Dieta altamente variada
Num outro estudo, publicado em 2020 na revista "Science", já era dada indicação da dieta neandertal encontrada naquela gruta. "Não se trata apenas do consumo de sapateiras, mas também outros recursos marinhos como lapas e mexilhões, peixes, além de animais terrestres como veados, auroques e cabras", explica Mariana Nabais ao JN. "No Portinho da Arrábida pode-se perceber que o homem de Neandertal tinha uma dieta altamente variada, que incluía alimentos animais e também vegetais, porque também temos evidências de consumo de pinhão", acrescenta.
Este novo trabalho prova que "comportamentos complexos, que normalmente são atribuídos ao homo sapiens, existem já no homem Neandertal". Os neandertais "conheceriam o comportamento das sapateiras e a melhor época para as caçar, que seria quando se estão a reproduzir e vêm mais para a costa. Também teriam conhecimento das marés e esperariam pelas marés baixas, que fariam com que as sapateiras ficassem presas em pequenas poças do litoral", detalha Mariana Nabais, explicando que atualmente o mar toca na gruta mas, há 90 mil anos, "estaria a cerca de 1,5 a dois quilómetros de distância". Isto tem "implicações cognitivas e de comportamentos complexos que foram sempre atribuídos ao homo sapiens, mas agora verificamos nos neandertais".

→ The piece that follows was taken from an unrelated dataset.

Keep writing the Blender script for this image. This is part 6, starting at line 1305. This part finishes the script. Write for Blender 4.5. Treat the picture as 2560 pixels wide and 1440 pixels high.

Gruta selada preservou vestígios
A escavação foi realizada entre 2010 e 2013, numa câmara da gruta onde a junção de estalactites e estalagmites criou uma parede que selou a sala do exterior, mantendo apenas um acesso exíguo através de um túnel. Isto ajudou à preservação dos vestígios, que têm vindo a ser analisados com rigor.
Para o estudo agora publicado, os investigadores analisaram os restos de caranguejo e de outras espécies marinhas, certificando-se que as fraturas ou cortes podem ser datados com o registo Neandertal. Ao estudarem os padrões de dano nas conchas e garras, puderam descartar o envolvimento de outros predadores, pois não havia carnívoros ou marcas de roedores, e os padrões de quebra não refletiam predação por pássaros.
Segundo Mariana Nabais, ainda há mais para descobrir nas grutas portuguesas. Há trabalhos de outros investigadores que "começam a dar dados muito importantes do comportamento complexo dos neandertais", nomeadamente na gruta da Oliveira, nas serras de Aires e Candeeiros, e na do Caldeirão, perto de Tomar. "Há cada vez mais indícios, em Portugal e em Espanha, de que as populações neandertais existiriam principalmente no sul da Europa e não tanto no centro e norte, como se pensava antigamente, e de que já apresentavam traços modernos, comparáveis ao homo sapiens".